Dataset excerpts:

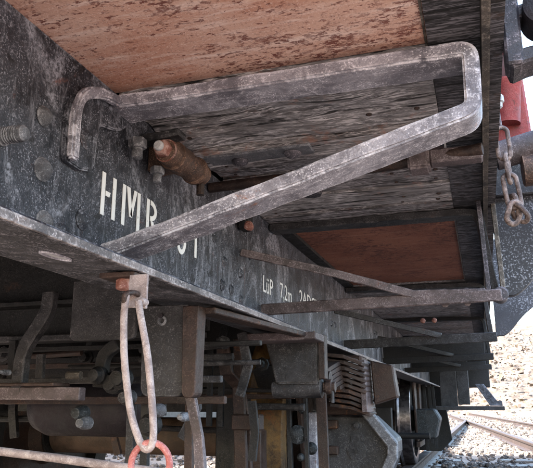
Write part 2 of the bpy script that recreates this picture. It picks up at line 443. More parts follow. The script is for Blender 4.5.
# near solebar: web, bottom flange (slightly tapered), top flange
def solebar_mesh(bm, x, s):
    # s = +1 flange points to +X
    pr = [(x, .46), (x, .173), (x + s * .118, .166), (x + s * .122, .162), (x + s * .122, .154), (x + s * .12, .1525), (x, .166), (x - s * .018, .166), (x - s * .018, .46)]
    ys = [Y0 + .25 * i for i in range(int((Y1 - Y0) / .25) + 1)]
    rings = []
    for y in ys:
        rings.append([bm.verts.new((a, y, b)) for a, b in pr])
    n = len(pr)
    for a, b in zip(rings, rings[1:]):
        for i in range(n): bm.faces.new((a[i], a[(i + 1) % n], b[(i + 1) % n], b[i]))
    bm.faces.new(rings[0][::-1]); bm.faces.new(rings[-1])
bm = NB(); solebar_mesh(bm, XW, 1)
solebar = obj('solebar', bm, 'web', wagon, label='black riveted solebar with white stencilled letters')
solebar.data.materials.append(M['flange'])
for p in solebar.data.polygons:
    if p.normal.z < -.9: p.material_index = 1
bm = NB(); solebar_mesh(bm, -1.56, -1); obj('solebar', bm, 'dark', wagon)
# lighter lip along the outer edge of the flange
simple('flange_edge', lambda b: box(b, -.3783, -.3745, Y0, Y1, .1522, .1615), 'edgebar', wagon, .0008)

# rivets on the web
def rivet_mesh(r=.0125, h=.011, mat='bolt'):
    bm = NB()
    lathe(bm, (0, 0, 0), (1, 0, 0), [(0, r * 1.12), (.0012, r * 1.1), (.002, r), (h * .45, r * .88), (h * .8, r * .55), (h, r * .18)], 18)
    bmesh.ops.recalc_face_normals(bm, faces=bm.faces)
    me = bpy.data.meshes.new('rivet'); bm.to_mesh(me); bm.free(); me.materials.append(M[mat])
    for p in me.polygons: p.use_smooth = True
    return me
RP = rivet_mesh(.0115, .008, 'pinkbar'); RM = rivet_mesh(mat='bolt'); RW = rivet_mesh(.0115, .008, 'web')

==

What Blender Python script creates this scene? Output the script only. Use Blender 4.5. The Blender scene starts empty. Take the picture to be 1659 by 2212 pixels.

Problem details: Read through the lines above and collect those that contain the string "picture".

Exercise answer:
Write part 2 of the bpy script that recreates this picture. It picks up at line 443. More parts follow. The script is for Blender 4.5.
What Blender Python script creates this scene? Output the script only. Use Blender 4.5. The Blender scene starts empty. Take the picture to be 1659 by 2212 pixels.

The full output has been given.